After having done my first experiments I decided to expand on them and see where they took me. At first I decided to merge them together to try to get the idea of excessive typographical information and advertising blending with the forms of the city:

I still thought all the edgy consumerist words together were a bit much. Even so, I like the design of some, so I coloured them to think how I could possibly use them individually or something:

Still not really having any concrete ideas of where to apply them and not quite satisfied with them on their own, I went on to instead work on the illustration of the city more, which I quite liked and thought had potential to become something bigger.
It still looked a lot like a quick sketch (which it was), so I went on to try and make it look more like a finished piece, fixing and organizing the lines and shapes (trying to make the dimensions less random and more calculated, even if the calculations were fairly arbitrary and aesthetic) and developing and adding more stuff throughout as I thought fit. Here’s the before and after:

First sketch of city illustration. 
Final line work of city illustration.
I ended up adding a bunch of elements that I thought would fit and further develop the concept of city architectural forms and graphic advertising blending together. I added some additional elements that weren’t present in the first sketch, some of the themes I had in mind being alarms and sirens, street signs, tunnels, people (loneliness and smallness), open spaces, graffiti, pareidolia, layering, depth and perspective.
Here’s a quick hand drawn sketch I did while working on the illustration:

When adding layering, perspective and depth to the illustration I tried drawing a bit from M.C. Escher’s surreal impossible angles, making buildings and structures blend in forms that make no physical sense.

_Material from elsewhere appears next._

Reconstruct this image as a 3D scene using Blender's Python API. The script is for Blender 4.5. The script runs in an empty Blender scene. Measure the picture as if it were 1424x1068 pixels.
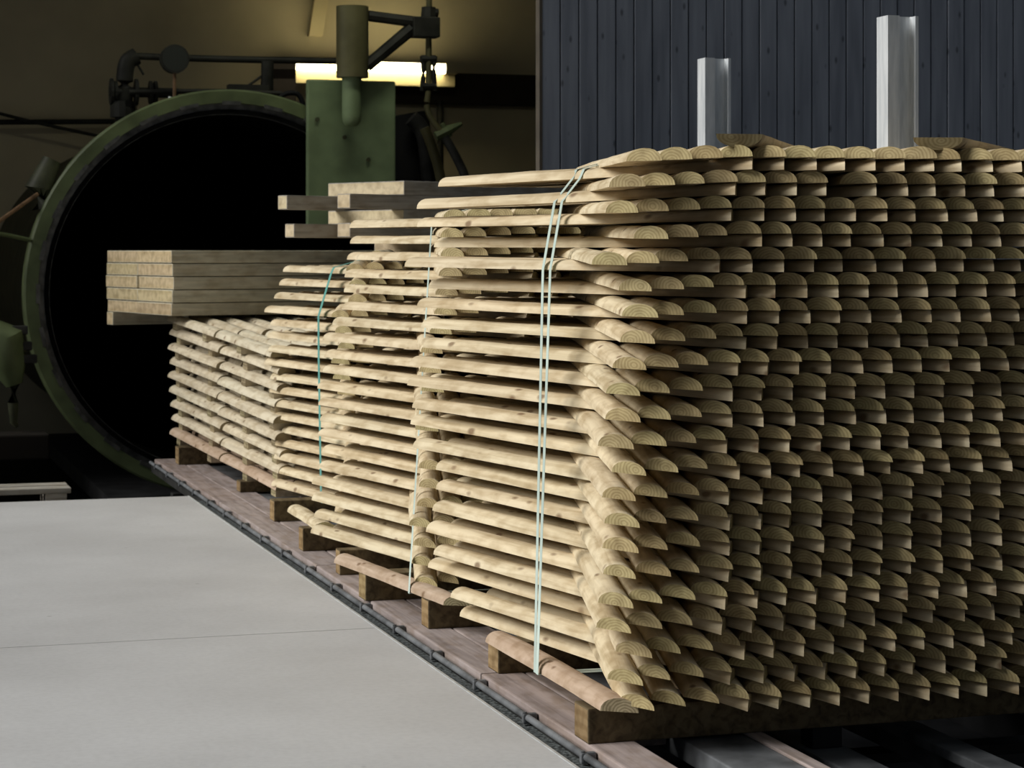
import bpy, bmesh, math, random
from mathutils import Vector, Matrix
R = random.Random(7)
scene = bpy.context.scene
COL = scene.collection
PI = math.pi
rad = math.radians

# ------------------------------------------------------------------ frame of the place
# camera at (0, 0, CAM_Z) looking along +Y.  The trolley runs along u, its cross direction is v.
F_PX, CX, HY, CAM_Z = 3000.0, 712.0, 350.0, 1.16
YAW = math.atan2(.298, .955)
VX, VY = math.cos(YAW), math.sin(YAW)
OX, OY = .188, 5.0
def W(s, t, z=0.0):
    return Vector((OX + VX*s - VY*t, OY + VY*s + VX*t, z))
def at(px, py, t):
    """point of the plane t = const seen at a photo pixel"""
    k = (px - CX)/F_PX                       # X = k*Y ; -VY*(X-OX)+VX*(Y-OY) = t
    Y = (t + VX*OY - VY*OX)/(VX - VY*k)
    return Vector((k*Y, Y, CAM_Z + (HY - py)*Y/F_PX))
def st(p):
    dx, dy = p.x-OX, p.y-OY
    return dx*VX + dy*VY, -dx*VY + dy*VX

# ------------------------------------------------------------------ materials
def new_mat(name):
    m = bpy.data.materials.new(name); m.use_nodes = True
    nt = m.node_tree; b = nt.nodes['Principled BSDF']
    return m, nt, b
def N(nt, typ, **kw):
    n = nt.nodes.new(typ)
    for k, v in kw.items():
        if k in n.inputs.keys() if hasattr(n.inputs, 'keys') else False: n.inputs[k].default_value = v
        else: setattr(n, k, v)
    return n
def ramp(nt, stops):
    r = nt.nodes.new('ShaderNodeValToRGB'); e = r.color_ramp.elements
    e[0].position, e[0].color = stops[0][0], (*stops[0][1], 1)
    e[1].position, e[1].color = stops[-1][0], (*stops[-1][1], 1)
    for p, c in stops[1:-1]:
        x = e.new(p); x.color = (*c, 1)
    return r
def coords(nt, scale=(1,1,1), rnd=True):
    tc = nt.nodes.new('ShaderNodeTexCoord'); mp = nt.nodes.new('ShaderNodeMapping')
    mp.inputs['Scale'].default_value = scale
    L = nt.links
    if rnd:
        oi = nt.nodes.new('ShaderNodeObjectInfo'); ml = nt.nodes.new('ShaderNodeMath'); ml.operation = 'MULTIPLY'
        ml.inputs[1].default_value = 37.0; L.new(oi.outputs['Random'], ml.inputs[0])
        cb = nt.nodes.new('ShaderNodeCombineXYZ'); L.new(ml.outputs[0], cb.inputs[0]); L.new(ml.outputs[0], cb.inputs[1])
        L.new(cb.outputs[0], mp.inputs['Location'])
    L.new(tc.outputs['Object'], mp.inputs['Vector'])
    return mp.outputs['Vector']
def mix(nt, fac, a, b, mode='MIX'):
    m = nt.nodes.new('ShaderNodeMix'); m.data_type = 'RGBA'; m.blend_type = mode
    L = nt.links
    for sock, v in ((m.inputs['Factor'], fac), (m.inputs['A'], a), (m.inputs['B'], b)):
        pass
    def put(idx, v):
        if isinstance(v, (int, float)): m.inputs[idx].default_value = v
        elif isinstance(v, tuple): m.inputs[idx].default_value = (*v, 1)
        else: L.new(v, m.inputs[idx])
    put(0, fac); put(6, a); put(7, b)
    return m.outputs[2]
def bump(nt, b, h, strength=.3, dist=.01):
    n = nt.nodes.new('ShaderNodeBump'); n.inputs['Strength'].default_value = strength; n.inputs['Distance'].default_value = dist
    nt.links.new(h, n.inputs['Height']); nt.links.new(n.outputs[0], b.inputs['Normal'])

def wood(name, light, dark, knot=(.16,.09,.045), axis='Y', rough=.75, knots=True, tint=.35):
    m, nt, b = new_mat(name); L = nt.links
    sc = {'Y':(26,1.6,26), 'X':(1.6,26,26)}[axis]
    v = coords(nt, sc)
    n = nt.nodes.new('ShaderNodeTexNoise'); n.inputs['Scale'].default_value = 1.6; n.inputs['Detail'].default_value = 5
    n.inputs['Distortion'].default_value = .6
    L.new(v, n.inputs['Vector'])
    r = ramp(nt, [(.33, dark), (.58, light)]); L.new(n.outputs['Fac'], r.inputs[0])
    col = r.outputs[0]
    # broad blotches along the length
    v2 = coords(nt, {'Y':(15,7,15),'X':(7,15,15)}[axis])
    n2 = nt.nodes.new('ShaderNodeTexNoise'); n2.inputs['Scale'].default_value = 1.5; n2.inputs['Detail'].default_value = 3
    L.new(v2, n2.inputs['Vector'])
    r2 = ramp(nt, [(.34, (.68,.60,.49)), (.56, (1.05,1.04,1.03))]); L.new(n2.outputs['Fac'], r2.inputs[0])
    col = mix(nt, .58, col, r2.outputs[0], 'MULTIPLY')
    if knots:
        v3 = coords(nt, {'Y':(20,7.5,10),'X':(7.5,20,10)}[axis])
        vo = nt.nodes.new('ShaderNodeTexVoronoi'); vo.inputs['Scale'].default_value = 1.0
        L.new(v3, vo.inputs['Vector'])
        r3 = ramp(nt, [(.085, (1,1,1)), (.18, (0,0,0))]); L.new(vo.outputs['Distance'], r3.inputs[0])
        ml = nt.nodes.new('ShaderNodeMath'); ml.operation = 'MULTIPLY'; ml.inputs[1].default_value = .78
        L.new(r3.outputs[0], ml.inputs[0])
        col = mix(nt, ml.outputs[0], col, knot)
    oi = nt.nodes.new('ShaderNodeObjectInfo')
    r4 = ramp(nt, [(0, (.80,.74,.62)), (.3, (1,.95,.84)), (.55, (.97,1.0,.93)), (.8, (1.06,1.0,.86)), (1, (.88,.84,.78))])
    L.new(oi.outputs['Random'], r4.inputs[0])
    col = mix(nt, tint, col, r4.outputs[0], 'MULTIPLY')
    L.new(col, b.inputs['Base Color']); b.inputs['Roughness'].default_value = rough
    b.inputs['Specular IOR Level'].default_value = .25
    bump(nt, b, n.outputs['Fac'], .25, .004)
    return m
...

M.C. Escher – Belvedere (1958) 
M.C. Escher – Waterfall (1961)
This is a screen capture of the illustrator workspace where I did a big part of the experiments, with some that were quickly discarded that I didn’t mention here:

I ended up spending a lot more time perfecting my illustration than I planned on or think I should have. By then I had started thinking different applications and places to put my illustration, as I wanted it to be somewhere other than just my computer and try to avoid it being a passive piece of work that no one would ever see. One of the ideas I had that I liked the most was making it into urban guerrilla projections to project in buildings around the city.